-- Stored data --

·····

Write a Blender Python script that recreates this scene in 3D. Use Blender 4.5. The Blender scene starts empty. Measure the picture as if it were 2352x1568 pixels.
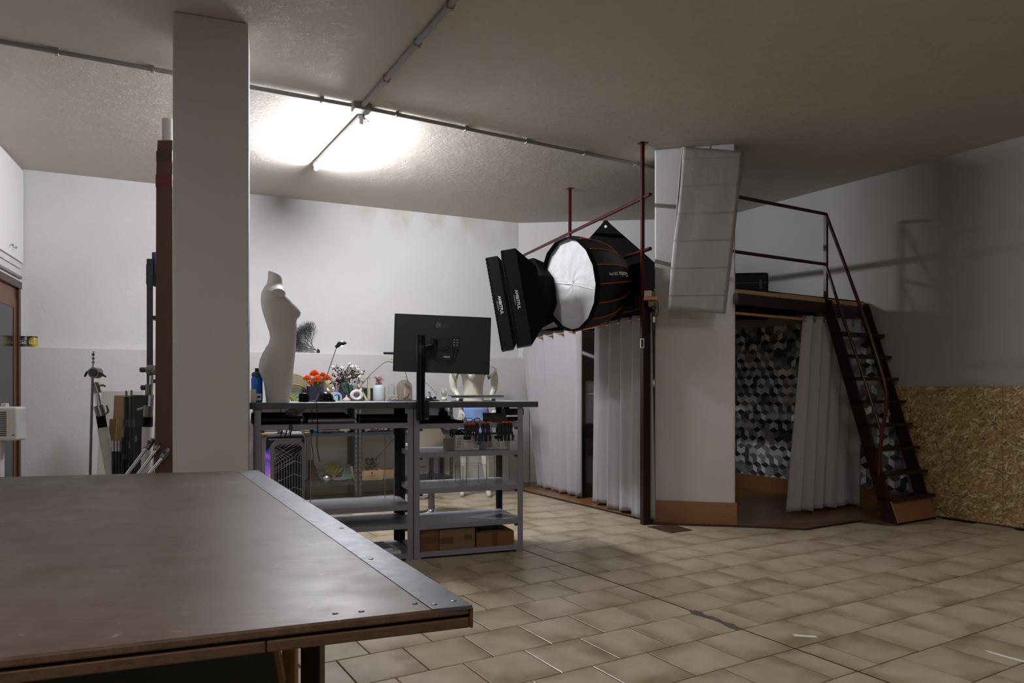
import bpy, math, random
from mathutils import Vector, Matrix
random.seed(7)
R = math.radians
sc = bpy.context.scene
COL = sc.collection
# ---------------------------------------------------------------- camera, world, lights
F, CX, HZ, EYE, HC = 1640.0, 1176.0, 900.0, 1.2, 3.44
cam_d = bpy.data.cameras.new('camera'); cam = bpy.data.objects.new('camera', cam_d); COL.objects.link(cam)
cam_d.sensor_width = 36; cam_d.lens = F/2352*36; cam_d.shift_y = (HZ-784)/2352
cam_d.clip_start = .05
cam.location = (0, 0, EYE); cam.rotation_euler = (R(90), 0, 0)
sc.camera = cam
w = bpy.data.worlds.new('world'); sc.world = w; w.use_nodes = True
w.node_tree.nodes['Background'].inputs[0].default_value = (.55, .6, .7, 1)
w.node_tree.nodes['Background'].inputs[1].default_value = .25
def area(name, loc, rot, sx, sy, power, col):
    d = bpy.data.lights.new(name, 'AREA'); d.shape = 'RECTANGLE'; d.size = sx; d.size_y = sy; d.energy = power; d.color = col
    o = bpy.data.objects.new(name, d); o.location = loc; o.rotation_euler = rot; COL.objects.link(o); return o
# the other ceiling lamps of the room, behind and beside the photographer
area('rear_ceiling_light', (-.4, -.6, 3.38), (0, 0, R(30)), .3, 1.5, 66, (1, .93, .9))
area('rear_ceiling_light', (2.6, 3.1, 3.38), (0, 0, R(30)), .3, 1.2, 21, (1, .93, .9))
area('rear_ceiling_light', (-2.6, 2.2, 3.38), (0, 0, R(30)), .2, 1.2, 4, (.95, .96, 1))
TUBE_STRENGTH = 820
sc.view_settings.view_transform = 'Standard'; sc.view_settings.look = 'None'
sc.view_settings.gamma = 1; sc.view_settings.use_curve_mapping = False
sc.view_settings.exposure = 0.12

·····

-- Work required --
Write out the listing above again, exactly, but with no pictures in the copy.

-- Full answer --
Write a Blender Python script that recreates this scene in 3D. Use Blender 4.5. The Blender scene starts empty. Measure the picture as if it were 2352x1568 pixels.
import bpy, math, random
from mathutils import Vector, Matrix
random.seed(7)
R = math.radians
sc = bpy.context.scene
COL = sc.collection
# ---------------------------------------------------------------- camera, world, lights
F, CX, HZ, EYE, HC = 1640.0, 1176.0, 900.0, 1.2, 3.44
cam_d = bpy.data.cameras.new('camera'); cam = bpy.data.objects.new('camera', cam_d); COL.objects.link(cam)
cam_d.sensor_width = 36; cam_d.lens = F/2352*36; cam_d.shift_y = (HZ-784)/2352
cam_d.clip_start = .05
cam.location = (0, 0, EYE); cam.rotation_euler = (R(90), 0, 0)
sc.camera = cam
w = bpy.data.worlds.new('world'); sc.world = w; w.use_nodes = True
w.node_tree.nodes['Background'].inputs[0].default_value = (.55, .6, .7, 1)
w.node_tree.nodes['Background'].inputs[1].default_value = .25
def area(name, loc, rot, sx, sy, power, col):
    d = bpy.data.lights.new(name, 'AREA'); d.shape = 'RECTANGLE'; d.size = sx; d.size_y = sy; d.energy = power; d.color = col
    o = bpy.data.objects.new(name, d); o.location = loc; o.rotation_euler = rot; COL.objects.link(o); return o
# the other ceiling lamps of the room, behind and beside the photographer
area('rear_ceiling_light', (-.4, -.6, 3.38), (0, 0, R(30)), .3, 1.5, 66, (1, .93, .9))
area('rear_ceiling_light', (2.6, 3.1, 3.38), (0, 0, R(30)), .3, 1.2, 21, (1, .93, .9))
area('rear_ceiling_light', (-2.6, 2.2, 3.38), (0, 0, R(30)), .2, 1.2, 4, (.95, .96, 1))
TUBE_STRENGTH = 820
sc.view_settings.view_transform = 'Standard'; sc.view_settings.look = 'None'
sc.view_settings.gamma = 1; sc.view_settings.use_curve_mapping = False
sc.view_settings.exposure = 0.12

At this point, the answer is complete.